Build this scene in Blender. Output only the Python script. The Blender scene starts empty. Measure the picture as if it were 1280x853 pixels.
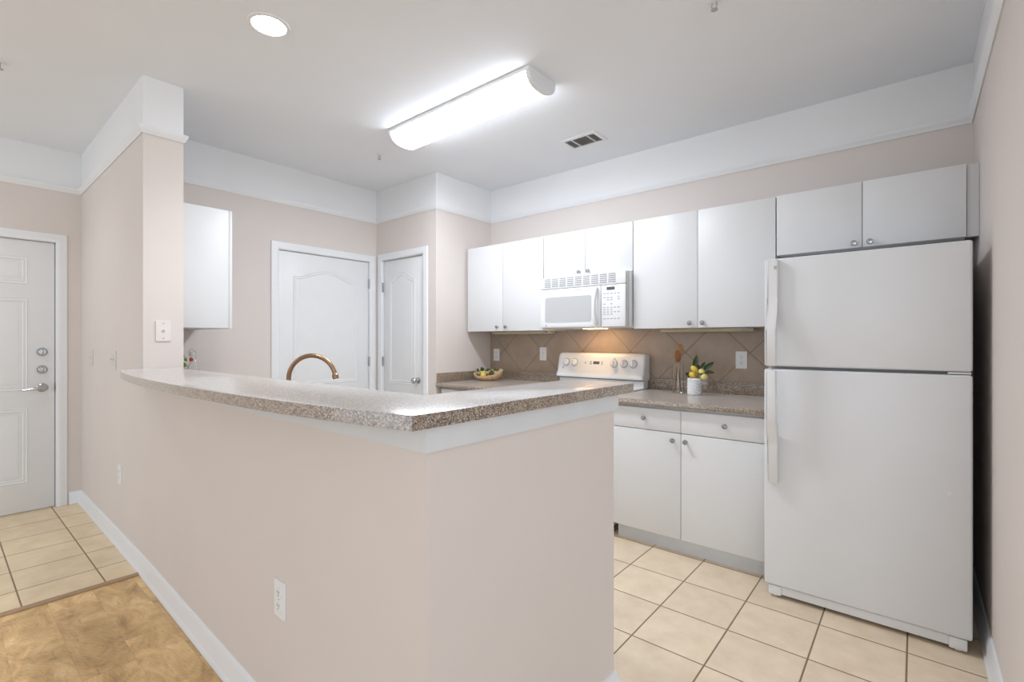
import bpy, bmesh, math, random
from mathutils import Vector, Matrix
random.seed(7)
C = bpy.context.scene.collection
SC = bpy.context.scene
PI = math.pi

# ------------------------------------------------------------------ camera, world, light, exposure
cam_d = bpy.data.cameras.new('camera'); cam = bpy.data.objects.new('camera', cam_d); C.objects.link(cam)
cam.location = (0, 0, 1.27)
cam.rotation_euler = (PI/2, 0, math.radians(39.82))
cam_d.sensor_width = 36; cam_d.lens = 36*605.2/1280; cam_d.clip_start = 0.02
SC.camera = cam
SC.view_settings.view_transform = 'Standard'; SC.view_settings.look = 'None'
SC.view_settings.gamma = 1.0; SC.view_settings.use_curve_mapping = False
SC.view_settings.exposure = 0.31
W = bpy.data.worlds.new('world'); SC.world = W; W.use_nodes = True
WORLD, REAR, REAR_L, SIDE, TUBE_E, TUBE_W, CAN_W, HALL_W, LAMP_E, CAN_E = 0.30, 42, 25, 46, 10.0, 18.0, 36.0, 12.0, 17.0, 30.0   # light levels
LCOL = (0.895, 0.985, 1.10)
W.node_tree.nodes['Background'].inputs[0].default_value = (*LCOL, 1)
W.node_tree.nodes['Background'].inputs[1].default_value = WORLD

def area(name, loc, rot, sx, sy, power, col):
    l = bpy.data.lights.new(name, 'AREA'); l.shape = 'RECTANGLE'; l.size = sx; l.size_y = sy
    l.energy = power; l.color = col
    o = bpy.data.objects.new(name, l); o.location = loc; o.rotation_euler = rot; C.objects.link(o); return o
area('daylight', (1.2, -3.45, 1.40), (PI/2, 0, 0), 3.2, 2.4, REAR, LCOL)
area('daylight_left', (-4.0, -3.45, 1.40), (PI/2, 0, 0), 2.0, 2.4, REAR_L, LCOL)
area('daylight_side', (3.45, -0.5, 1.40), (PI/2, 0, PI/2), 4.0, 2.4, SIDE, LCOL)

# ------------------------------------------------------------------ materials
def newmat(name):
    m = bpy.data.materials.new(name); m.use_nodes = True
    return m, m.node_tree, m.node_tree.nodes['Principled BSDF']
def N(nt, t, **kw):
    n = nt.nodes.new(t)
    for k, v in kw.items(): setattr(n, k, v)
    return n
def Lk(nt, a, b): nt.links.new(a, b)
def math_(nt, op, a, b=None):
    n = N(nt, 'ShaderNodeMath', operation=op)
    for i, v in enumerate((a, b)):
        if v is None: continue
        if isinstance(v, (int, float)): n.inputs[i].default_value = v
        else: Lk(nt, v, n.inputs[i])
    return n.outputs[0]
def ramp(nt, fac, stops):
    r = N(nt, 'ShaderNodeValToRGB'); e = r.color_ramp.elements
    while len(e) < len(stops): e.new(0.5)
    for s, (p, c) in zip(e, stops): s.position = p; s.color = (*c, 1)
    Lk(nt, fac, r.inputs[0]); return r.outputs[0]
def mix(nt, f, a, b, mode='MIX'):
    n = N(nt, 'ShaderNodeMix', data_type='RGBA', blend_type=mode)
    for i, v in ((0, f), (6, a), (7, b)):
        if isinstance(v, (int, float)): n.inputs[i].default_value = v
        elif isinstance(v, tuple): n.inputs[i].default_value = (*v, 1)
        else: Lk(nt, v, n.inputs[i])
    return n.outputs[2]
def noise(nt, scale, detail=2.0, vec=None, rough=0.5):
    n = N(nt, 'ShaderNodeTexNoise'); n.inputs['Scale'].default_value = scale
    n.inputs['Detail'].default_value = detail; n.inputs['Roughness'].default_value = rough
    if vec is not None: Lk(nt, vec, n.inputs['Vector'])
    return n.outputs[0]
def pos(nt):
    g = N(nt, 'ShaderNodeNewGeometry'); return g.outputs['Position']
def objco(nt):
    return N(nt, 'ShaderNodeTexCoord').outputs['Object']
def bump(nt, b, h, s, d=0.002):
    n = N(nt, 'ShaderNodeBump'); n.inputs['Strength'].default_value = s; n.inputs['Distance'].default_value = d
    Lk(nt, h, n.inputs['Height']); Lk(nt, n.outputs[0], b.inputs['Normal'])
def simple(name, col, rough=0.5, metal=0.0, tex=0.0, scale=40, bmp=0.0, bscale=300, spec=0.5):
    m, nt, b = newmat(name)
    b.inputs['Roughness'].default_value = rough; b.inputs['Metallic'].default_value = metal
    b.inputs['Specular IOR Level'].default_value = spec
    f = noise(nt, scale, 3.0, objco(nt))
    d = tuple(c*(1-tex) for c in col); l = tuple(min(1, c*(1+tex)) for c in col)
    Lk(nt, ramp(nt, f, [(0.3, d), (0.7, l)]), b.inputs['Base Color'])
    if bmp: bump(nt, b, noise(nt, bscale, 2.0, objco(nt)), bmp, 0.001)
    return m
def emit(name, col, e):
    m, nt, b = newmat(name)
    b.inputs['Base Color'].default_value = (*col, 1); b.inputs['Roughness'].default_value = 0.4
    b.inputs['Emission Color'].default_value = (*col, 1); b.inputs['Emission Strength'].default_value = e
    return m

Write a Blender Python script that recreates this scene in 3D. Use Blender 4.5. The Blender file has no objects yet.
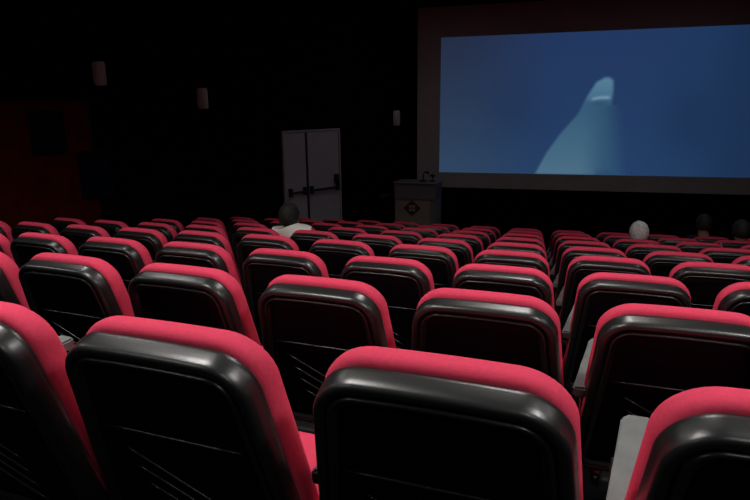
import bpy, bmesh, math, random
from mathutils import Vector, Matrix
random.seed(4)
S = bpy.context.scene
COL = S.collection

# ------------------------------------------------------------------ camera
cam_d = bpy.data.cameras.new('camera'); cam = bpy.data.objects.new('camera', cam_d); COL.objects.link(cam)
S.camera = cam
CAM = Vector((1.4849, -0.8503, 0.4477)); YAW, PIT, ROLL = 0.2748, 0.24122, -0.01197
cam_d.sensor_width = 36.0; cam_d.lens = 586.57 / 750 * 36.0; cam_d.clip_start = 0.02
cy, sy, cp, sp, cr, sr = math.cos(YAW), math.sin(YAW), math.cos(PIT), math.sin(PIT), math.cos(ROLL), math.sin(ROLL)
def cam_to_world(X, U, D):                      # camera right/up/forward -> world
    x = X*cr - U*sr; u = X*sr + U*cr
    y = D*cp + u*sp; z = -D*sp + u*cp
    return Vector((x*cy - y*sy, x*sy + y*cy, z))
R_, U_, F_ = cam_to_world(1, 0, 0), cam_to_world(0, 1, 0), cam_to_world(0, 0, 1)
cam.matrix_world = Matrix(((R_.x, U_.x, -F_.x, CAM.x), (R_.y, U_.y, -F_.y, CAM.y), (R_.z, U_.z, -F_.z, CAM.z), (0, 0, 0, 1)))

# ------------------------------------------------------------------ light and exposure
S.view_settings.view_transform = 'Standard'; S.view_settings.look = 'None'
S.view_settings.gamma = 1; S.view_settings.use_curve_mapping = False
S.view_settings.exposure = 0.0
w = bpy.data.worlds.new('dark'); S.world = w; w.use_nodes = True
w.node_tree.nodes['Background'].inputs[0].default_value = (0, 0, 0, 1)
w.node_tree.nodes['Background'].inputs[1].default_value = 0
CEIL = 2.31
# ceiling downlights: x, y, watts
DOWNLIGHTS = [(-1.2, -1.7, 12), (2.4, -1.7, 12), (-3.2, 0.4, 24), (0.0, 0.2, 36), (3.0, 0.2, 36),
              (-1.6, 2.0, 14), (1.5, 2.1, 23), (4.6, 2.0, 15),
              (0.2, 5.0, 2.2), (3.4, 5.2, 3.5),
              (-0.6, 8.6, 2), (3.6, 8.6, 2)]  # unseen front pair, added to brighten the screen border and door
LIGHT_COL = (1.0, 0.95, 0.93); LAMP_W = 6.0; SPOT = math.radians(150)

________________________

*REQUIRED TASK:*
Taking the material above, give again exactly the lines from the one holding "Write a Blender" through the one holding "CAM.z), (0, 0, 0, 1)))", with both ends and without pictures.

*WRITTEN ANSWER:*
Write a Blender Python script that recreates this scene in 3D. Use Blender 4.5. The Blender file has no objects yet.
import bpy, bmesh, math, random
from mathutils import Vector, Matrix
random.seed(4)
S = bpy.context.scene
COL = S.collection

# ------------------------------------------------------------------ camera
cam_d = bpy.data.cameras.new('camera'); cam = bpy.data.objects.new('camera', cam_d); COL.objects.link(cam)
S.camera = cam
CAM = Vector((1.4849, -0.8503, 0.4477)); YAW, PIT, ROLL = 0.2748, 0.24122, -0.01197
cam_d.sensor_width = 36.0; cam_d.lens = 586.57 / 750 * 36.0; cam_d.clip_start = 0.02
cy, sy, cp, sp, cr, sr = math.cos(YAW), math.sin(YAW), math.cos(PIT), math.sin(PIT), math.cos(ROLL), math.sin(ROLL)
def cam_to_world(X, U, D):                      # camera right/up/forward -> world
    x = X*cr - U*sr; u = X*sr + U*cr
    y = D*cp + u*sp; z = -D*sp + u*cp
    return Vector((x*cy - y*sy, x*sy + y*cy, z))
R_, U_, F_ = cam_to_world(1, 0, 0), cam_to_world(0, 1, 0), cam_to_world(0, 0, 1)
cam.matrix_world = Matrix(((R_.x, U_.x, -F_.x, CAM.x), (R_.y, U_.y, -F_.y, CAM.y), (R_.z, U_.z, -F_.z, CAM.z), (0, 0, 0, 1)))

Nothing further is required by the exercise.